I’m reminded of this rhythm in the poem “Disperspective,” by William Hathaway: “When night / falls and the road becomes / a gushing stream of light, out / creep dark creature to eat / the dead swept up on the shores of that river.” Not to ignore the powerful and disturbing image evoked, the sound of these few lines has me rereading and rolling those alliterate r’s over and over, listening. Hearing the long e’s before they shift to the flat thunk of the short e of “dead” and “swept.”

Marc Hudson, in his poem “If Walt Whitman is Grass,” writes:

I walked out into Seattle rain
feeling a strange elation,
as if I were the acolyte
of a mild-mannered apocalypse,
as if through infinite space
a fine mist were processing,
blurring well-kept boundaries.

Again, the language in this poem lifts and falls like water rushing over rocks; it has a natural, though seemingly crafted rhythm. There is playfulness in the echoing “a” in “rain,” “strange,” “elation,” and “space” entwined with the “infinite […] fine mist.” At the end of the poem, Hudson writes: “So I imagine him dissolving / the speeches of politicians / the way lichen softens, then assimilates, the most obdurate rock.” Those slippery s’s, the whispering hush of deep water just before it falls over the edge, crashing on hard sounds, those immovable, heavy short o’s.

I don’t have far to go in this issue to find even more examples. I turn the page and I’m reading Devon Miller-Duggan’s “The Angel Quiz”: “Suppose the dark and sleaze of flesh intrigue them.” Or I’m being drawn into Zeke Jarvis’s story “Eulogy,” where a family is practicing the father’s eulogy on a hot summer day, in front of the plain coffin he has made for himself: “Susie sighed loud enough to show that she knew what she was doing. Little Jack had twisted his tie to almost backwards. ‘Is Daddy going to die soon, Mommy?’”

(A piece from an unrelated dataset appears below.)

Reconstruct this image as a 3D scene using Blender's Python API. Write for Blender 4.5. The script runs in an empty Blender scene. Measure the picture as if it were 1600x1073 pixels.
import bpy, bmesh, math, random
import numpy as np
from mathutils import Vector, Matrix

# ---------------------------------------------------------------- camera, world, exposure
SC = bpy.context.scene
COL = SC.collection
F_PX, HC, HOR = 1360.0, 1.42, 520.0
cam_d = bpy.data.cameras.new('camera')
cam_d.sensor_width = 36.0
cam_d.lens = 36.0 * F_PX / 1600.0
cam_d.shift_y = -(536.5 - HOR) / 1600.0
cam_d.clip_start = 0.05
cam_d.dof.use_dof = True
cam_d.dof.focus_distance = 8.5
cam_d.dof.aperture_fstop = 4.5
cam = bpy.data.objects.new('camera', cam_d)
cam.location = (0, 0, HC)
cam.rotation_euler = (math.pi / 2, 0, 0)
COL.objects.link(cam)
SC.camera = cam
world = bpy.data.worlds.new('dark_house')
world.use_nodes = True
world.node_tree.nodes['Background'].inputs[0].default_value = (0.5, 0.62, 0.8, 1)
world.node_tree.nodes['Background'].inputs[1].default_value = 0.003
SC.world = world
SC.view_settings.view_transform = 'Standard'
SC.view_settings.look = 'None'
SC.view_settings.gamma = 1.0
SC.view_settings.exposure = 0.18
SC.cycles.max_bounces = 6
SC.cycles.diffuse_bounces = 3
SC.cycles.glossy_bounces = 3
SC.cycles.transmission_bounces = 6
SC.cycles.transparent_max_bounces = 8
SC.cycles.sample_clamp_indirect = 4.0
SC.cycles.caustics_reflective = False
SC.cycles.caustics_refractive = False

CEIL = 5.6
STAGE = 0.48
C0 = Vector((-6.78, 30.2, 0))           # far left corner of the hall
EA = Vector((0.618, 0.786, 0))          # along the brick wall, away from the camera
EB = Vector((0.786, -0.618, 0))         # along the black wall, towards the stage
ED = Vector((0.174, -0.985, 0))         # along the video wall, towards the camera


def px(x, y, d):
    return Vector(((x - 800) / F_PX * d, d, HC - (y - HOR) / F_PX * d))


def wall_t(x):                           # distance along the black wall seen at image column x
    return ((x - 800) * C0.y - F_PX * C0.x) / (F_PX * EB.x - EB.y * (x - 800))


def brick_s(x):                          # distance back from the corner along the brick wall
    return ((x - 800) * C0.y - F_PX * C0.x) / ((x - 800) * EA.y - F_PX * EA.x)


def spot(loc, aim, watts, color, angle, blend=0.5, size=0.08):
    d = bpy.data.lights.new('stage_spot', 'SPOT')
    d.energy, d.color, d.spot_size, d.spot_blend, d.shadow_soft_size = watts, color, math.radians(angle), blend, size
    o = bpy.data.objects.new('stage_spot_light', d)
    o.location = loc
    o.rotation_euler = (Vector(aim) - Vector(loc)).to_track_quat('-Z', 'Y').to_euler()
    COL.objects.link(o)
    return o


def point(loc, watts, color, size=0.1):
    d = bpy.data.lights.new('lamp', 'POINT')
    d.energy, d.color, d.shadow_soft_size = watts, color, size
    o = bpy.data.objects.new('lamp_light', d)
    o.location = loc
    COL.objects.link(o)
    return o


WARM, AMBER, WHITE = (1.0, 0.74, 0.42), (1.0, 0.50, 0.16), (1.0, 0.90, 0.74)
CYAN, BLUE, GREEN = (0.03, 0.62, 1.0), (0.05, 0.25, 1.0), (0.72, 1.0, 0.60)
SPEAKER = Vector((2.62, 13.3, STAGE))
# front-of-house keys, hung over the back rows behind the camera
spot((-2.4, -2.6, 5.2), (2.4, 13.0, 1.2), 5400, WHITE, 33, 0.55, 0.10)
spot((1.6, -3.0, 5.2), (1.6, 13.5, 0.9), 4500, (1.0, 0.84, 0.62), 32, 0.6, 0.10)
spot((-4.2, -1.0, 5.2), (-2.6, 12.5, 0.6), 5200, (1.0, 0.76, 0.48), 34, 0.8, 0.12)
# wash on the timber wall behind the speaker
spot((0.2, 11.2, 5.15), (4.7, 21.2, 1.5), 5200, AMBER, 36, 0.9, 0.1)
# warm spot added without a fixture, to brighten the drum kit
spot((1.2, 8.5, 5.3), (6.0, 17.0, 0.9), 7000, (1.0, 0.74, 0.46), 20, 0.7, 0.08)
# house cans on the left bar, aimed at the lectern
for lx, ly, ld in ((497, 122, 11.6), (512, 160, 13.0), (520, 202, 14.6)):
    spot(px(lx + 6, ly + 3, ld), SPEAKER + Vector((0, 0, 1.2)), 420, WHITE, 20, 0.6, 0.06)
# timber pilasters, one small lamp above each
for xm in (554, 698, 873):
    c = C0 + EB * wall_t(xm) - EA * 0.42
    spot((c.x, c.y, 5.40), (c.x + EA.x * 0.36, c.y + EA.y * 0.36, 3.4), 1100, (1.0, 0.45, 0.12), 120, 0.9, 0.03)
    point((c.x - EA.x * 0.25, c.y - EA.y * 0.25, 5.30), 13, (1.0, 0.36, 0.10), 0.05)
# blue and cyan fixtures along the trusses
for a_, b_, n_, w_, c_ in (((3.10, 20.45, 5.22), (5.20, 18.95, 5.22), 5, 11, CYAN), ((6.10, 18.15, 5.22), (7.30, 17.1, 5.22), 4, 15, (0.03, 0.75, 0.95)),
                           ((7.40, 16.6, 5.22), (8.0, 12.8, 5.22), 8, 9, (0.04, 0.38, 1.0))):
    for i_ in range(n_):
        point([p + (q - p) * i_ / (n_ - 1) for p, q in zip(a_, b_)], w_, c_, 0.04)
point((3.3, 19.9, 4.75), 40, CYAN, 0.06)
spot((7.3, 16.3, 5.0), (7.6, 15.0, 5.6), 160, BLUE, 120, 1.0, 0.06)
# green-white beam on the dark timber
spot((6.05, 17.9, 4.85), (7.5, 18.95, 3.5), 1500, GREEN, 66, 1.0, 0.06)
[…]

About a year ago, October 2010, Robert Pinsky wrote an article for the online magazine, Slate.com, titled “Keener Sounds,” in which he reminds us that poetry has a long history of great sounds that don’t necessarily rhyme. He points out the great sounds found in poems by Frost and Williams. He adds: “it’s clumsy work, trying to trace these audible subtleties. I’ll just point to the beauty […] without trying to describe any further what we hear: The hearing itself is an action of consciousness, a kind of awakening and of keeping.” So I’ll leave it at that. The Spring 2011 issue of Kestrel, that bird with the distinctive cry, is full of beautiful, “audible subtleties.” It is not unlike the whispering of a river, the roaring of a falls, or the incessant calling of waves.